Felizmente, a luta tem ido além dos atos de rua. Já houve greves pontuais onde a pauta da escala 6x1 foi reclamada: PepsiCo, Heineken e os trabalhadores terceirizados da educação de BH são alguns exemplos. Além disso, o trabalho de denúncia e mobilização des trabalhadores da Companhia Záffari não só fizeram pressão na empresa como no próprio sindicato pelego. É esse tipo de construção que precisamos nos inspirar para seguir daqui para frente, e entender como é possível chegar nestas pessoas, e ajudá-las a se organizarem em seus locais de trabalho. É isso que irá construir uma base de luta sólida capaz de efetivamente reduzir a jornada de trabalho e retomar novas possibilidade de luta, não só econômicas, mas também políticas.
Creio que esse foi um panorama geral de boa parte das coisas que vivenciei fazendo parte da luta pela redução da jornada de trabalho. Foi, até o momento, um tempo de atuação curta, não chegando a completar 1 ano de duração, mas já me fez ter contato com as diversas dinâmicas que perpassam todo o movimento e que certamente se refletem em outras lutas.

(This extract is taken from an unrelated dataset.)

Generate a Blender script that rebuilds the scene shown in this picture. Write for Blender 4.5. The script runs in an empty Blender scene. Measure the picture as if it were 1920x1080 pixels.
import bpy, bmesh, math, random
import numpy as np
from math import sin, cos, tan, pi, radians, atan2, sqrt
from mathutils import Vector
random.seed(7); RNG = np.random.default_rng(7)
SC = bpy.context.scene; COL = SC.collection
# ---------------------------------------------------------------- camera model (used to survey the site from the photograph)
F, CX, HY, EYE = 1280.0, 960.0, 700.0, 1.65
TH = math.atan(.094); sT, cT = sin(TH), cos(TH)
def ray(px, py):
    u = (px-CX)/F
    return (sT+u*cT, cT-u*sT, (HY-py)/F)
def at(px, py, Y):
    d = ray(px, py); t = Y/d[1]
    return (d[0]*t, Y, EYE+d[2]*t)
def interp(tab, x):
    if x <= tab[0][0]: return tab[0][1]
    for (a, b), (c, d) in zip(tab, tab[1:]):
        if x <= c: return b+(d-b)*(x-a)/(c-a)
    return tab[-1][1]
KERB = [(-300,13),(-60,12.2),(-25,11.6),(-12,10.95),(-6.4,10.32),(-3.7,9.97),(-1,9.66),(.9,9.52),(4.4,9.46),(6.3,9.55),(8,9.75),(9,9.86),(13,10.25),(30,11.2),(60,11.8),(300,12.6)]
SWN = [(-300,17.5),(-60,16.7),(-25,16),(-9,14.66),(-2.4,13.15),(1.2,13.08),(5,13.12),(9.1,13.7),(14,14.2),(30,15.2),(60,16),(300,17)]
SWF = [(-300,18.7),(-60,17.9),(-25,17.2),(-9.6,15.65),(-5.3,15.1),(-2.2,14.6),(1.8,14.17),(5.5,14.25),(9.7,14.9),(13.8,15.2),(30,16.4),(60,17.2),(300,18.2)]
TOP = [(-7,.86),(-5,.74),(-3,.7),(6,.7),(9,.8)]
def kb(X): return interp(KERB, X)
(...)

A verdade é que eu já tive vontade de arrancar os cabelos por conta de praticamente todas as organizações que aqui foram citadas, mas acho que fazer este exercício de balanço me ajuda a controlar um pouco essa vontade e me faz focar no que dá para tirar de lição com isso tudo (risos).
Atualmente faço parte de um pequeno coletivo que, acima de tudo, quer construir um movimento operário novamente combativo, e espero que essa minha contribuição possa ajudar de alguma forma. Todos os agentes políticos aqui representados vão querer se mostrar como aliados, e talvez até marcharão em conjunto em certos momentos, mas é preciso ter um entendimento sóbrio dos seus interesses, das suas formas de luta e quais realmente estão do lado do proletariado e quais não estão. Desmascaremos os lobos para que estes não atrapalhem nossos objetivos!